なかなかこれほどエンジニアリングと経営学、哲学、心理学などを織り交ぜて書かれた本は無いので、組織に対するエンジニアリングについてより幅広い知識からの理解を深めることができるようになっています。

人間の認知バイアスを理解し、個の問題から組織の問題へ

認知・社会心理学などの現代的な心理学で、認知バイアス(人間の認知の無意識による誤り)というものが知られています。ノーベル経済学賞を受賞したダニエル・カーネマンが深く関わっているため、書籍等で知っている人も多いかと思います。一方、これらの心理学で知られた認知の誤りとエンジニアリングや組織論を結びつけた知識は、なかなか書籍としては見る機会が少ないかと思います。

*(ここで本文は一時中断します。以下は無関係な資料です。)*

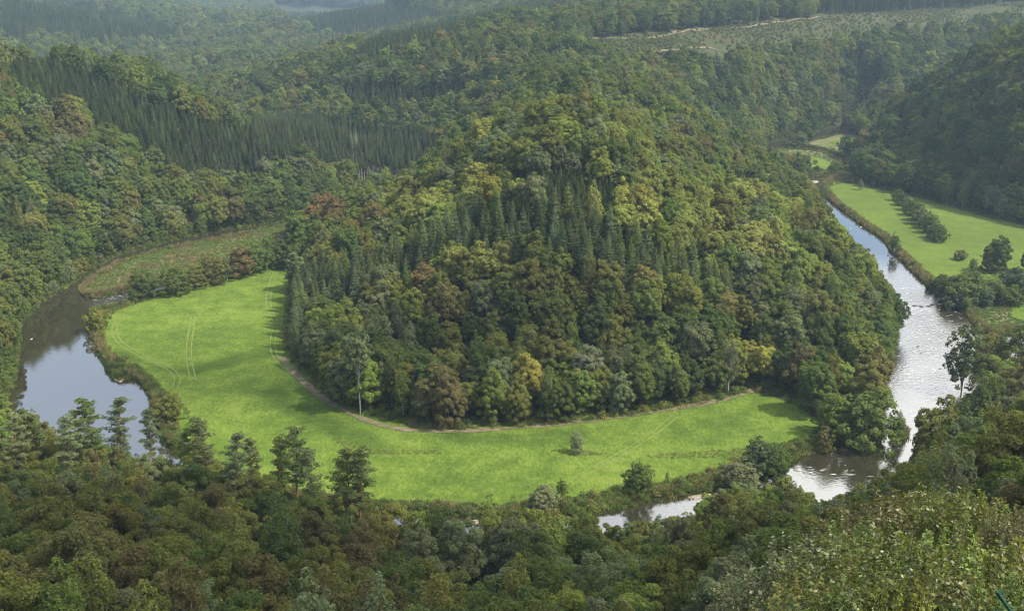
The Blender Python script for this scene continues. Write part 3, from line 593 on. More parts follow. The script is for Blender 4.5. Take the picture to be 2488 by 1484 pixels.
def forest():
    g = np.random.default_rng(77); out = []
    zones = [(-230, 260, 105, 300, 7.0), (-330, 330, 300, 620, 7.2), (-560, 560, 620, 1120, 8.2), (-900, 1000, 1120, 1700, 9.4), (-1300, 900, 1700, 3000, 12.)]
    zones.append((-1500, 500, 3000, 4350, 15.)); zones.append((-950, 150, 2740, 3030, 6.)); zones.append((-560, 560, 480, 1120, 6.9))
    for zi, (x0, x1, y0, y1, s) in enumerate(zones):
        X, Y = jgrid(x0, x1, y0, y1, s, g)
        if zi == len(zones) - 1:      # steep ground carries more trees to the acre seen in plan
            sl = np.hypot(height(X + 3, Y) - height(X - 3, Y), height(X, Y + 3) - height(X, Y - 3)) / 6; k_ = sl > .55 + .2 * g.random(len(X)); X, Y = X[k_], Y[k_]
        Z, fd, rd = height(X, Y, True)
        px, py, f = project(X, Y, Z + 10)
        ok = (fd > 1.2) & (rd > 1.6) & (px > -160) & (px < 2650) & (py < 1700) & (py > -60) & ~in_plateau(X, Y, Z)
        ok[ok] &= ~((rd[ok] < 13) & (field_dist(X[ok], Y[ok]) < 14))
        X, Y, Z, px, py, fd, rd = [a[ok] for a in (X, Y, Z, px, py, fd, rd)]
        sp = np.zeros(len(X), int)
        for k, P in ST.items():
            m = inside(P, px, py)
            if k == 'left_spruce': m &= (Y < 820)
            if k == 'hill_fir': m &= (Y < 470)
            if k == 'top_spruce': m &= (Y < 470)
            if k == 'trunk_spruce': m &= (Y < 900)
            if k in ('back_spruce', 'crest_spruce'): m &= (Y > 700) & (Y < 1500)
            sp[m] = 1 + list(ST).index(k)
        keep = sp == 0; n = keep.sum()
        X0, Y0, Z0, px0, py0 = X[keep], Y[keep], Z[keep], px[keep], py[keep]
        near = Y0 < 300; left = px0 < 1000
        col = pick(g, n, {'green': 7, 'deep': 4, 'olive': 2.6, 'grey': 2.2, 'bright': 1.6, 'brown': .5, 'yellow': .03, 'rust': .03})
        hl = (Y0 > 340) & (Y0 < 560) & (px0 > 720) & (px0 < 2000); col[hl] = pick(g, hl.sum(), {'green': 4, 'olive': 3, 'bright': 4, 'grey': 3, 'brown': .2, 'yellow': .08, 'rust': .03})
        dr = (vnoise(X0, Y0, 38, 51) > .70) & (g.random(n) < .6); col[dr] = pick(g, dr.sum(), {'olive': 4, 'brown': .6, 'bright': 2.2, 'rust': .1}); dk = (vnoise(X0, Y0, 45, 52) > .66) & (g.random(n) < .6); col[dk] = pick(g, dk.sum(), {'deep': 4, 'green': 3})
        tp = (Y0 > 350) & (Y0 < 480) & (px0 > 950) & (px0 < 1950) & (py0 < 640) & (py0 > 430); col[tp] = pick(g, tp.sum(), {'bright': 4, 'pale': 4, 'olive': 2, 'yellow': .8, 'grey': 1, 'green': .7})  # sunlight on the hill crest put into brighter, yellower crown tints
        fl = near & left; col[fl] = pick(g, fl.sum(), {'brown': 2.6, 'olive': 6, 'green': 3.4, 'deep': 1.5, 'bright': .8, 'grey': 1, 'yellow': .12}); fr = near & ~left; col[fr] = pick(g, fr.sum(), {'grey': 4, 'green': 4, 'olive': 3, 'bright': 2.2, 'deep': 1, 'brown': .5})
        kind = np.where(g.random(n) < .12, 1, 0); sc = g.uniform(.72, 1.22, n)
        sc[Y0 > 600] *= 1.08; sc[Y0 > 1700] *= 1.5; sc[Y0 > 3000] *= 1.3; kind[near] = 9; kind[near & (g.random(n) < np.where(left, .34, .28))] = 1; sc[near & (px0 > 1350)] *= .85; sc[(Y0 < 205)] *= 1.15; bk = near & (rd[keep] < 16); sc[bk] = g.uniform(1.05, 1.5, bk.sum())
        out.append(np.column_stack([X0, Y0, Z0, sc, kind, col]))
        # the open ground in front of the tall spruce trunks
    G_ = [(835, 330), (1000, 345), (1000, 452), (850, 455)]
    for q, A_ in enumerate(out):
        gx_, gy_, f_ = project(A_[:, 0], A_[:, 1], A_[:, 2] + 8); out[q] = A_[~(inside(G_, gx_, gy_) & (A_[:, 1] > 570) & (A_[:, 1] < 720))]
    # low trees and sallows hanging over the outer banks
    X, Y = jgrid(-330, 330, 160, 900, 3.6, g); Z, fd, rd = height(X, Y, True); fn = flat_dist(X, Y, False); px, py, f = project(X, Y, Z)
    m = (rd > .6) & (rd < 7) & (fn > 5) & ~(field_dist(X, Y) < 12); n = m.sum()
    out.append(np.column_stack([X[m], Y[m], Z[m], g.uniform(.45, .95, n), np.full(n, 7), pick(g, n, {'green': 4, 'deep': 3, 'olive': 2, 'grey': 2})]))
    # conifer stands are planted closer
    for (x0, x1, y0, y1, s, names, kind, sc0) in [(-330, 60, 480, 840, 3.7, ['left_spruce'], 8, .95), (-230, 20, 600, 900, 4.2, ['trunk_spruce'], 6, .86), (-260, 60, 690, 1100, 4.2, ['back_spruce'], 8, 1.15), (-300, 200, 800, 1500, 4.6, ['crest_spruce'], 8, 1.2),
            (-900, 0, 1250, 2600, 5.6, ['far_spruce', 'far_spruce2'], 8, 1.5), (-20, 120, 360, 470, 2.5, ['top_spruce'], 8, .62), (-130, 150, 280, 470, 4.7, ['hill_fir'], 3, .82), (250, 700, 1050, 1500, 5, ['plateau_spruce'], 2, .9)]:
        X, Y = jgrid(x0, x1, y0, y1, s, g); Z, fd, rd = height(X, Y, True); px, py, f = project(X, Y, Z + 10)
        m = np.zeros(len(X), bool)
        for nme in names: m |= inside(ST[nme], px, py)
        m &= (fd > 2.5) & ~in_plateau(X, Y, Z)
        n = m.sum(); c = pick(g, n, {'spruce': 4, 'dusk': 5, 'fir': .8}) if kind != 3 else pick(g, n, {'fir': 5, 'spruce': 2, 'green': 1.2, 'blue': 1})
        kk = np.full(n, kind)
        out.append(np.column_stack([X[m], Y[m], Z[m], sc0 * (g.uniform(.88, 1.08, n) if kind != 3 else g.uniform(.72, 1.2, n)), kk, c]))
    T = np.vstack(out)
    # the woods of the near bank are cut back to the height they have there
    lim = np.full(len(T), 9.); nb = (T[:, 1] < 300) & ~((T[:, 1] > 262) & (np.abs(T[:, 0] - 40) < 125)) ; k = 1.
    px, py, f = project(T[:, 0], T[:, 1], T[:, 2]); ly = np.interp(px, LINE[:, 0], LINE[:, 1]) + g.uniform(0, 28, len(T))
    _, zt = at_y(px, ly, T[:, 1]); lim = (zt - T[:, 2]) / 16.; m = nb & (lim < T[:, 3]); T[m, 3] = lim[m]
    T = T[~(nb & ((T[:, 3] < .14) | ((T[:, 3] < .5) & (g.random(len(T)) < .35) & (T[:, 0] < -20))))]
    hh_ = np.array([15, 16, 19, 20, 21, 4.2, 22., 9, 11, 15])[T[:, 4].astype(int)] * T[:, 3]; cx_, cy_, f = project(T[:, 0], T[:, 1], T[:, 2] + hh_ * .6)
    RL = np.array([(440, 1962), (470, 1982), (500, 1996), (560, 2046), (600, 2082), (630, 2104), (660, 2132), (700, 2172), (740, 2205), (790, 2224), (850, 2222), (900, 2200)], float)
    lx = np.interp(cy_, RL[:, 0], RL[:, 1]); T = T[~((cy_ > 430) & (cy_ < 900) & (T[:, 1] > 290) & (cx_ < lx + 45) & (cx_ > lx - 3.6 * T[:, 3] * FPX / f * .85))]
    # planted thicket of young trees and bushes in the felled area
    X, Y = jgrid(60, 600, 780, 1250, 3.0, g); Z = height(X, Y); m = in_plateau(X, Y, Z) & (g.random(len(X)) < 1.3 * (vnoise(X, Y, 50, 12) - .15)); n = m.sum()
    T2 = np.column_stack([X[m], Y[m], Z[m], g.uniform(.22, .55, n), np.full(n, 5), pick(g, n, {'green': 2, 'brown': 1.5, 'olive': 4, 'grey': 2})])
    px, py, f = project(T[:, 0], T[:, 1], T[:, 2] + 10)
    for sx, sy, sr, c in SPOT:
        m = ((px - sx) ** 2 + (py - sy) ** 2 < sr ** 2) & (T[:, 1] < 700) & (T[:, 4] != 2) & (T[:, 4] != 8); T[m, 5] = PN.index(c)
        T[m & (T[:, 4] == 3), 4] = 0
    return T, T2
T, T2 = forest()
g7 = np.random.default_rng(99)
HOUSE = (-8.0, 187.0)
pt_ = np.array([float(at_y(866, 900, 304.)[0]), 304.]); T = T[np.hypot(T[:, 0] - pt_[0] * .99, T[:, 1] - pt_[1] + 4) > 7.5]
d = np.hypot(T[:, 0] - HOUSE[0], T[:, 1] - HOUSE[1]); T = T[(d > 8) & ~((d < 17) & (T[:, 1] < HOUSE[1] + 3) & (abs(T[:, 0] - HOUSE[0] + 1) < 5))]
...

これらの認知の問題についていかにして、組織でのエンジニアリングに生かすかということが思考、メンタリング、開発、組織そしてアーキテクチャという視点でまとめられています。この書籍では、個の問題の多くが組織がはらむ問題から帰結するものである可能性を指摘しており、それにいかに把握し解決へと向かう道筋が読むことで見えてくるのではないかと思います。

まとめ

個人的には小難しい内容となり過ぎず、また300ページというページ数の中に、アジャイルや組織運用の本質を探る貴重な知識が散りばめられていたかと思います。個人的には「(制約)スラック」という単語を見て、「ああ、これが理想工期で表せないなと感じていた部分に当てられる言葉なのか」と腑に落ちました。

組織の中で先輩やリーダーとして問題を感じるようになっていく中でこの書籍を読むことで、問題に対する思考や対応を様々な視野、視座、視点で行うことができる基礎になると思います。ぜひ後輩や部下を教える立場にある人、リーダーシップを発揮する必要がある人、組織の中で問題を発見し解決する思考や視点を持ちたい人におすすめしたいと思います。